↓↓↓

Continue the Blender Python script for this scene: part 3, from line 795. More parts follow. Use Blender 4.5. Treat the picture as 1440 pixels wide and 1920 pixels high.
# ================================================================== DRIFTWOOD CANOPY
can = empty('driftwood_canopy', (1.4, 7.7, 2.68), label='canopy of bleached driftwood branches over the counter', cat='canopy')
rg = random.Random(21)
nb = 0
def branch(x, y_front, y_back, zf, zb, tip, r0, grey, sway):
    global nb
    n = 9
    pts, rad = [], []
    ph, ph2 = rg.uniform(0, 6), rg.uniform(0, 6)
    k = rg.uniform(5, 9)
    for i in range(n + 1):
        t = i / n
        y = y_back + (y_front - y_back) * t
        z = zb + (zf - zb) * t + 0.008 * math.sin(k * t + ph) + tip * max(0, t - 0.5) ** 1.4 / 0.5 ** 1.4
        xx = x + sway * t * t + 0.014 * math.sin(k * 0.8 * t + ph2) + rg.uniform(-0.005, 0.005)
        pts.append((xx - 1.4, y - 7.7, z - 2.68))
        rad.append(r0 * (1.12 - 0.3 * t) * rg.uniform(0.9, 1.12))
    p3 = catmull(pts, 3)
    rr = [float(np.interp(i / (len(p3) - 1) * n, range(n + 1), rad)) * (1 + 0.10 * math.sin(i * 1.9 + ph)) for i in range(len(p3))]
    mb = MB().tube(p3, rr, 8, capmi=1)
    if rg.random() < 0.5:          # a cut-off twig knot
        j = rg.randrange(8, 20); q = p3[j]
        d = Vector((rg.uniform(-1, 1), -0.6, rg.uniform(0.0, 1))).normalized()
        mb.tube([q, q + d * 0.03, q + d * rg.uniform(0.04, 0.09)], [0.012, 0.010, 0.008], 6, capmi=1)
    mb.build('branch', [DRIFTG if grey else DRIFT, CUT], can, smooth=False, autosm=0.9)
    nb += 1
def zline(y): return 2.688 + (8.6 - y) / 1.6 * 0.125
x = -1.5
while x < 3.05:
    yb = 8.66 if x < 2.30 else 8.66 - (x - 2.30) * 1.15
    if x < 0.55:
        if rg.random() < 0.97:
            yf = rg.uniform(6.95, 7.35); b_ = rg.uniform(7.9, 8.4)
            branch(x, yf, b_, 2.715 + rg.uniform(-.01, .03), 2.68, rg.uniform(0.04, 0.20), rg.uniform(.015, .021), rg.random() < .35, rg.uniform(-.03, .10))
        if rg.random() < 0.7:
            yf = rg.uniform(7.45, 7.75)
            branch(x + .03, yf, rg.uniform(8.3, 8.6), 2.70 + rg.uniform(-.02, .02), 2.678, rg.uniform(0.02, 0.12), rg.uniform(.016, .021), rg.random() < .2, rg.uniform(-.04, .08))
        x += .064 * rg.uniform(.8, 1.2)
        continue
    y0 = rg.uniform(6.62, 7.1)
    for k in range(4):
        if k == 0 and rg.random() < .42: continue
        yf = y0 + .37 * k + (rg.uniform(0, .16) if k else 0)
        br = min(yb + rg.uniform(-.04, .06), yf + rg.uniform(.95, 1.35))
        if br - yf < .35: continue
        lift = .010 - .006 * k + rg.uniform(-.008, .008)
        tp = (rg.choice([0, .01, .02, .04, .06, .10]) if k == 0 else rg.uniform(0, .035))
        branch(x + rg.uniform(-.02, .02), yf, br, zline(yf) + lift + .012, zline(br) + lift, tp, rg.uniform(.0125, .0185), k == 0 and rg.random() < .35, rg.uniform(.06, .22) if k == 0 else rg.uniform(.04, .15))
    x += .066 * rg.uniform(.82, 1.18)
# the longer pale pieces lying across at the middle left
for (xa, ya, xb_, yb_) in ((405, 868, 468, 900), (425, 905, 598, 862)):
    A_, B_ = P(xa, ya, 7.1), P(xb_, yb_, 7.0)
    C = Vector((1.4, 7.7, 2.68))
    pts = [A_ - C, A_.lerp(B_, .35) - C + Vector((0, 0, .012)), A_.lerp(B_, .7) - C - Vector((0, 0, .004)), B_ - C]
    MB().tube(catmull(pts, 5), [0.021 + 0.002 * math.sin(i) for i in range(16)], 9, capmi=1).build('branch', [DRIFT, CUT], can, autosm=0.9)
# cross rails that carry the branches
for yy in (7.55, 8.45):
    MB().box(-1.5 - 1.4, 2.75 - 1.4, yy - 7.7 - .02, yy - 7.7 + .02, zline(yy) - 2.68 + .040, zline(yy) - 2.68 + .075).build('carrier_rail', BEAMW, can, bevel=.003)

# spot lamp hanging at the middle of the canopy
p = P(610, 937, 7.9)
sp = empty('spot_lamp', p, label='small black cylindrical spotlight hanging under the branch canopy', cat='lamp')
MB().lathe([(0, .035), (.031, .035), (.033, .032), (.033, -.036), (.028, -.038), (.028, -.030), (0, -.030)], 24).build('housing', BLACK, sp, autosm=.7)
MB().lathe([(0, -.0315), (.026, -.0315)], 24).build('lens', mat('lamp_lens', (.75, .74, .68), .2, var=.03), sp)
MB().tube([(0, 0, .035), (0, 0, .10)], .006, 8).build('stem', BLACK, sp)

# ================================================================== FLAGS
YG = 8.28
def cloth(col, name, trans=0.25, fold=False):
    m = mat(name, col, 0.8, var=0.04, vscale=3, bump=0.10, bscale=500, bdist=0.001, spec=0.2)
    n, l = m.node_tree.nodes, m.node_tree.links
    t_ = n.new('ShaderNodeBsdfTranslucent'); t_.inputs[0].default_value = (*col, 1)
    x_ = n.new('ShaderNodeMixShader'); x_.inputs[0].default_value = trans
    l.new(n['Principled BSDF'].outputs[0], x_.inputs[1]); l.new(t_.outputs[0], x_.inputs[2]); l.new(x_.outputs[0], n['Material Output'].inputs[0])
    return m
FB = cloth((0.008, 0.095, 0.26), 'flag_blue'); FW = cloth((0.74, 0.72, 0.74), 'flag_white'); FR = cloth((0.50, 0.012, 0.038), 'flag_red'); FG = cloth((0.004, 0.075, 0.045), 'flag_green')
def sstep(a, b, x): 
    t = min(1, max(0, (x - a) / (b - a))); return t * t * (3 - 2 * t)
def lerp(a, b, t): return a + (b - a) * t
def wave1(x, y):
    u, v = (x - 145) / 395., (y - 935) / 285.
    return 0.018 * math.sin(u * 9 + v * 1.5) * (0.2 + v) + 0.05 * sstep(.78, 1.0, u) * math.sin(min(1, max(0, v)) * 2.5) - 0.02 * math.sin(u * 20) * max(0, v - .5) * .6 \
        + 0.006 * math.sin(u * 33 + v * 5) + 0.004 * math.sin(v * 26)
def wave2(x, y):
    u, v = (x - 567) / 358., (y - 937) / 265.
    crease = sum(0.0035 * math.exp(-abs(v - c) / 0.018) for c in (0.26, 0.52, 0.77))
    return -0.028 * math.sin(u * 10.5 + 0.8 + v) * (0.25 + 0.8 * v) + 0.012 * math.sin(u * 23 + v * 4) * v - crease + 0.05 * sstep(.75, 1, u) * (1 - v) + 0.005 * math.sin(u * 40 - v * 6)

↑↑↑

Print the listing above in full, exactly as it is.

### EXERCISE RESPONSE
Continue the Blender Python script for this scene: part 3, from line 795. More parts follow. Use Blender 4.5. Treat the picture as 1440 pixels wide and 1920 pixels high.
# ================================================================== DRIFTWOOD CANOPY
can = empty('driftwood_canopy', (1.4, 7.7, 2.68), label='canopy of bleached driftwood branches over the counter', cat='canopy')
rg = random.Random(21)
nb = 0
def branch(x, y_front, y_back, zf, zb, tip, r0, grey, sway):
    global nb
    n = 9
    pts, rad = [], []
    ph, ph2 = rg.uniform(0, 6), rg.uniform(0, 6)
    k = rg.uniform(5, 9)
    for i in range(n + 1):
        t = i / n
        y = y_back + (y_front - y_back) * t
        z = zb + (zf - zb) * t + 0.008 * math.sin(k * t + ph) + tip * max(0, t - 0.5) ** 1.4 / 0.5 ** 1.4
        xx = x + sway * t * t + 0.014 * math.sin(k * 0.8 * t + ph2) + rg.uniform(-0.005, 0.005)
        pts.append((xx - 1.4, y - 7.7, z - 2.68))
        rad.append(r0 * (1.12 - 0.3 * t) * rg.uniform(0.9, 1.12))
    p3 = catmull(pts, 3)
    rr = [float(np.interp(i / (len(p3) - 1) * n, range(n + 1), rad)) * (1 + 0.10 * math.sin(i * 1.9 + ph)) for i in range(len(p3))]
    mb = MB().tube(p3, rr, 8, capmi=1)
    if rg.random() < 0.5:          # a cut-off twig knot
        j = rg.randrange(8, 20); q = p3[j]
        d = Vector((rg.uniform(-1, 1), -0.6, rg.uniform(0.0, 1))).normalized()
        mb.tube([q, q + d * 0.03, q + d * rg.uniform(0.04, 0.09)], [0.012, 0.010, 0.008], 6, capmi=1)
    mb.build('branch', [DRIFTG if grey else DRIFT, CUT], can, smooth=False, autosm=0.9)
    nb += 1
def zline(y): return 2.688 + (8.6 - y) / 1.6 * 0.125
x = -1.5
while x < 3.05:
    yb = 8.66 if x < 2.30 else 8.66 - (x - 2.30) * 1.15
    if x < 0.55:
        if rg.random() < 0.97:
            yf = rg.uniform(6.95, 7.35); b_ = rg.uniform(7.9, 8.4)
            branch(x, yf, b_, 2.715 + rg.uniform(-.01, .03), 2.68, rg.uniform(0.04, 0.20), rg.uniform(.015, .021), rg.random() < .35, rg.uniform(-.03, .10))
        if rg.random() < 0.7:
            yf = rg.uniform(7.45, 7.75)
            branch(x + .03, yf, rg.uniform(8.3, 8.6), 2.70 + rg.uniform(-.02, .02), 2.678, rg.uniform(0.02, 0.12), rg.uniform(.016, .021), rg.random() < .2, rg.uniform(-.04, .08))
        x += .064 * rg.uniform(.8, 1.2)
        continue
    y0 = rg.uniform(6.62, 7.1)
    for k in range(4):
        if k == 0 and rg.random() < .42: continue
        yf = y0 + .37 * k + (rg.uniform(0, .16) if k else 0)
        br = min(yb + rg.uniform(-.04, .06), yf + rg.uniform(.95, 1.35))
        if br - yf < .35: continue
        lift = .010 - .006 * k + rg.uniform(-.008, .008)
        tp = (rg.choice([0, .01, .02, .04, .06, .10]) if k == 0 else rg.uniform(0, .035))
        branch(x + rg.uniform(-.02, .02), yf, br, zline(yf) + lift + .012, zline(br) + lift, tp, rg.uniform(.0125, .0185), k == 0 and rg.random() < .35, rg.uniform(.06, .22) if k == 0 else rg.uniform(.04, .15))
    x += .066 * rg.uniform(.82, 1.18)
# the longer pale pieces lying across at the middle left
for (xa, ya, xb_, yb_) in ((405, 868, 468, 900), (425, 905, 598, 862)):
    A_, B_ = P(xa, ya, 7.1), P(xb_, yb_, 7.0)
    C = Vector((1.4, 7.7, 2.68))
    pts = [A_ - C, A_.lerp(B_, .35) - C + Vector((0, 0, .012)), A_.lerp(B_, .7) - C - Vector((0, 0, .004)), B_ - C]
    MB().tube(catmull(pts, 5), [0.021 + 0.002 * math.sin(i) for i in range(16)], 9, capmi=1).build('branch', [DRIFT, CUT], can, autosm=0.9)
# cross rails that carry the branches
for yy in (7.55, 8.45):
    MB().box(-1.5 - 1.4, 2.75 - 1.4, yy - 7.7 - .02, yy - 7.7 + .02, zline(yy) - 2.68 + .040, zline(yy) - 2.68 + .075).build('carrier_rail', BEAMW, can, bevel=.003)

# spot lamp hanging at the middle of the canopy
p = P(610, 937, 7.9)
sp = empty('spot_lamp', p, label='small black cylindrical spotlight hanging under the branch canopy', cat='lamp')
MB().lathe([(0, .035), (.031, .035), (.033, .032), (.033, -.036), (.028, -.038), (.028, -.030), (0, -.030)], 24).build('housing', BLACK, sp, autosm=.7)
MB().lathe([(0, -.0315), (.026, -.0315)], 24).build('lens', mat('lamp_lens', (.75, .74, .68), .2, var=.03), sp)
MB().tube([(0, 0, .035), (0, 0, .10)], .006, 8).build('stem', BLACK, sp)

# ================================================================== FLAGS
YG = 8.28
def cloth(col, name, trans=0.25, fold=False):
    m = mat(name, col, 0.8, var=0.04, vscale=3, bump=0.10, bscale=500, bdist=0.001, spec=0.2)
    n, l = m.node_tree.nodes, m.node_tree.links
    t_ = n.new('ShaderNodeBsdfTranslucent'); t_.inputs[0].default_value = (*col, 1)
    x_ = n.new('ShaderNodeMixShader'); x_.inputs[0].default_value = trans
    l.new(n['Principled BSDF'].outputs[0], x_.inputs[1]); l.new(t_.outputs[0], x_.inputs[2]); l.new(x_.outputs[0], n['Material Output'].inputs[0])
    return m
FB = cloth((0.008, 0.095, 0.26), 'flag_blue'); FW = cloth((0.74, 0.72, 0.74), 'flag_white'); FR = cloth((0.50, 0.012, 0.038), 'flag_red'); FG = cloth((0.004, 0.075, 0.045), 'flag_green')
def sstep(a, b, x): 
    t = min(1, max(0, (x - a) / (b - a))); return t * t * (3 - 2 * t)
def lerp(a, b, t): return a + (b - a) * t
def wave1(x, y):
    u, v = (x - 145) / 395., (y - 935) / 285.
    return 0.018 * math.sin(u * 9 + v * 1.5) * (0.2 + v) + 0.05 * sstep(.78, 1.0, u) * math.sin(min(1, max(0, v)) * 2.5) - 0.02 * math.sin(u * 20) * max(0, v - .5) * .6 \
        + 0.006 * math.sin(u * 33 + v * 5) + 0.004 * math.sin(v * 26)
def wave2(x, y):
    u, v = (x - 567) / 358., (y - 937) / 265.
    crease = sum(0.0035 * math.exp(-abs(v - c) / 0.018) for c in (0.26, 0.52, 0.77))
    return -0.028 * math.sin(u * 10.5 + 0.8 + v) * (0.25 + 0.8 * v) + 0.012 * math.sin(u * 23 + v * 4) * v - crease + 0.05 * sstep(.75, 1, u) * (1 - v) + 0.005 * math.sin(u * 40 - v * 6)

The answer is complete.